INSTRUCTIONS FOR THE TASK: Only the lines from the first one through the line with "PI = math.pi" should be printed, exactly as they appear.

GIVEN DATA:

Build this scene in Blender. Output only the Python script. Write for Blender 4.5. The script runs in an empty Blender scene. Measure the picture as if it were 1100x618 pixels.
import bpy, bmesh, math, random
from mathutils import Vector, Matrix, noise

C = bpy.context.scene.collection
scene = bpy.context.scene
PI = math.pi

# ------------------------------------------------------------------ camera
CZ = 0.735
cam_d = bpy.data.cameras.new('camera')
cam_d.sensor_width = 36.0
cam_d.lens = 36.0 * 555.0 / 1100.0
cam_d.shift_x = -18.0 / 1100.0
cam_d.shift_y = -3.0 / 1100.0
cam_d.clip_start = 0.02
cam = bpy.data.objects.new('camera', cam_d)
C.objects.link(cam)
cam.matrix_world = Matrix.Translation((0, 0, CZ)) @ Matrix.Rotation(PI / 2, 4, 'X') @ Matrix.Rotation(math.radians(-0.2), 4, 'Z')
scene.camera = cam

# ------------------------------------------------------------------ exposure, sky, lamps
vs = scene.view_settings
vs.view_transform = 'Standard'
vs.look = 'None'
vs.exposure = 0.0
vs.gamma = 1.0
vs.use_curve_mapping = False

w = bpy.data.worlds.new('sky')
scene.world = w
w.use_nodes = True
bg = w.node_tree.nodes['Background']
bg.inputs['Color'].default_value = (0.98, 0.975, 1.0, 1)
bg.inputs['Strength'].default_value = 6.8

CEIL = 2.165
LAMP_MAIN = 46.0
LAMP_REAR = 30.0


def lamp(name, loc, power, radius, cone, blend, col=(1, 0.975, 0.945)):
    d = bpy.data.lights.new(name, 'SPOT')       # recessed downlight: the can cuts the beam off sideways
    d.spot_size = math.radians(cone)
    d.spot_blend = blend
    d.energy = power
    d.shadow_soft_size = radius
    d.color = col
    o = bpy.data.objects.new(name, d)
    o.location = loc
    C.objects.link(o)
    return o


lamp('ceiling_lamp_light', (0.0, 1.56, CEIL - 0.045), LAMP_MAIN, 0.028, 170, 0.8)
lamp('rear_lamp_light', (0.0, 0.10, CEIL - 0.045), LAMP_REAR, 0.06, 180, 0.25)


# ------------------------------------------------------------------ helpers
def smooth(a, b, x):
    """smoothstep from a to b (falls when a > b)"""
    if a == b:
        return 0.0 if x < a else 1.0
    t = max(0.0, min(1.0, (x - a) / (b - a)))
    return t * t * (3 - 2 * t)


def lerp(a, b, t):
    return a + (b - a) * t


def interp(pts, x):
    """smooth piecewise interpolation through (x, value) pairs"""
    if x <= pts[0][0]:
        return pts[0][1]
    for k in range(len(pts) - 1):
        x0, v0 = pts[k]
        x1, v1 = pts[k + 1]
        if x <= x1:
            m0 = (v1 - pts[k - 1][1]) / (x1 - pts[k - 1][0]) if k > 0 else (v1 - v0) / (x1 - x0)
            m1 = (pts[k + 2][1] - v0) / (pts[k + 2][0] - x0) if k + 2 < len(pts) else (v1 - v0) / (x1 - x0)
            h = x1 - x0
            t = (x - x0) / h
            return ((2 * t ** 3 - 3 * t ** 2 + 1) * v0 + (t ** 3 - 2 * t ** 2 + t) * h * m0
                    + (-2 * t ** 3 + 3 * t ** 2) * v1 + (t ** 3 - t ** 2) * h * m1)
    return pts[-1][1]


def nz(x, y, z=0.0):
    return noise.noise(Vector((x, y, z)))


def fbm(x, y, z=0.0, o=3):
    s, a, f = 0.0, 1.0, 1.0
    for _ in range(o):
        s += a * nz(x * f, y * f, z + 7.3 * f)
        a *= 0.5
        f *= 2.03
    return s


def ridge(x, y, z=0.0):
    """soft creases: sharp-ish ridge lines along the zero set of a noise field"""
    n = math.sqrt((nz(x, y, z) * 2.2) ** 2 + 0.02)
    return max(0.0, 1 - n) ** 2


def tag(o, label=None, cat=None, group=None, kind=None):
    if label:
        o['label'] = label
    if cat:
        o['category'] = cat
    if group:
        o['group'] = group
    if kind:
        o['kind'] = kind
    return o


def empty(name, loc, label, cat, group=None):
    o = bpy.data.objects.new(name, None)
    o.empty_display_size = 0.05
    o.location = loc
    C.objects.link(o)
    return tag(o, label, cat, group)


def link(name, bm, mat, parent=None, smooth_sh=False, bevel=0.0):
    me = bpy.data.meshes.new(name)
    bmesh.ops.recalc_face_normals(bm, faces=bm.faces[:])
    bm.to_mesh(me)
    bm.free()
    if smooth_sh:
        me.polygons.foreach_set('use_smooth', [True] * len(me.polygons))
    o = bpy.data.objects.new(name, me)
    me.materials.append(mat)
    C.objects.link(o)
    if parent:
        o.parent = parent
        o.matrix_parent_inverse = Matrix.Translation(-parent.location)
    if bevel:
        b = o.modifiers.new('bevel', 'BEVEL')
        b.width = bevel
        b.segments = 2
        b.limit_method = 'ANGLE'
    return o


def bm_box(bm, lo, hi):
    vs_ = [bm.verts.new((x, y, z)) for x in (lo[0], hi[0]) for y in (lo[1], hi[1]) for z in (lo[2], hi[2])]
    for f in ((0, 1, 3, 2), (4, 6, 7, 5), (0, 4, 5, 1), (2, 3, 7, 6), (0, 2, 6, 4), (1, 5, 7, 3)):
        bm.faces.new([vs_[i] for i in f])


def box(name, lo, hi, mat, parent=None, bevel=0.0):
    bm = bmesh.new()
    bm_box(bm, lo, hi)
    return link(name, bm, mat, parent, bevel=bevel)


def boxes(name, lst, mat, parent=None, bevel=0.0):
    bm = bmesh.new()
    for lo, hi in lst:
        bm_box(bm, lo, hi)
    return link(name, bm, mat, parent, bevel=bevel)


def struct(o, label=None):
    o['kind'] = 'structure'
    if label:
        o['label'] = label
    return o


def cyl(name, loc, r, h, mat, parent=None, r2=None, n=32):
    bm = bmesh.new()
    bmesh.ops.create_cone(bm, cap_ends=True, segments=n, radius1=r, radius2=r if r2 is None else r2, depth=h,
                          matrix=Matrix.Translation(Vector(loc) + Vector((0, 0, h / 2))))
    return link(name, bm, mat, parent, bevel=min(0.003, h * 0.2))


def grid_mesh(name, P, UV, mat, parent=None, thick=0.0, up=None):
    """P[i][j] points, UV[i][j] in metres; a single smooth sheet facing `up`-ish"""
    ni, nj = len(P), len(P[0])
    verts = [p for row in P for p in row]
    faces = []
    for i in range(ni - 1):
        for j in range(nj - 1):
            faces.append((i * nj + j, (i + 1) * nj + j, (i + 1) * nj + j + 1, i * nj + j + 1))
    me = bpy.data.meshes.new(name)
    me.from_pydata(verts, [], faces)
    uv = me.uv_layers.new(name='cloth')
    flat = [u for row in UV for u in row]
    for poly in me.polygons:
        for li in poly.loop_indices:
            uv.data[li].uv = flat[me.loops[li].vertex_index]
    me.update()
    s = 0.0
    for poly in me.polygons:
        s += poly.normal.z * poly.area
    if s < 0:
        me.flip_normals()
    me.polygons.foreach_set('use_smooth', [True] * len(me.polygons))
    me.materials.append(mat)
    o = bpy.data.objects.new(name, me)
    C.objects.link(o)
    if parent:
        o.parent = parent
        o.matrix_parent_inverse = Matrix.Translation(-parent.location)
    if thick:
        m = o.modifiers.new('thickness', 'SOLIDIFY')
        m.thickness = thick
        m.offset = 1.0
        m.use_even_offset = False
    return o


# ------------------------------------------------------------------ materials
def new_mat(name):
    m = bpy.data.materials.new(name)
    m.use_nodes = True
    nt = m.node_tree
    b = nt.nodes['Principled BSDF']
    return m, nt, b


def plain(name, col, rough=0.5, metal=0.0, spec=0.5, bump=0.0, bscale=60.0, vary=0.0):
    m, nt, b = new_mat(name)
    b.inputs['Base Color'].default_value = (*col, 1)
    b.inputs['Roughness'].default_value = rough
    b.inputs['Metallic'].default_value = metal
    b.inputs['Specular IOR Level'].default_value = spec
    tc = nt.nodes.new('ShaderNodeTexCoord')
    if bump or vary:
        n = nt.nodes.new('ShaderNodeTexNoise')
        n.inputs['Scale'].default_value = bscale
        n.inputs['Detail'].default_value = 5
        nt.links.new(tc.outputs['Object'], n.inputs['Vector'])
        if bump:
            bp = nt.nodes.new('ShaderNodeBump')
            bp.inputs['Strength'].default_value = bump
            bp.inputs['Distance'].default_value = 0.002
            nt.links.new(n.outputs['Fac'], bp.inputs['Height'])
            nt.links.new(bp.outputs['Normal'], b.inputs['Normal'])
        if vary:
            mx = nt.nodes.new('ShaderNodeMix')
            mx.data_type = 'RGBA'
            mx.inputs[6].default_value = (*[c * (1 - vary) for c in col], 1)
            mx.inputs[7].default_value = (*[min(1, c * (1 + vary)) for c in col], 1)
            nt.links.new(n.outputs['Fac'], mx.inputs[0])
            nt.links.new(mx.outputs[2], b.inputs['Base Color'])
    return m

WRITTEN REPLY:
Build this scene in Blender. Output only the Python script. Write for Blender 4.5. The script runs in an empty Blender scene. Measure the picture as if it were 1100x618 pixels.
import bpy, bmesh, math, random
from mathutils import Vector, Matrix, noise

C = bpy.context.scene.collection
scene = bpy.context.scene
PI = math.pi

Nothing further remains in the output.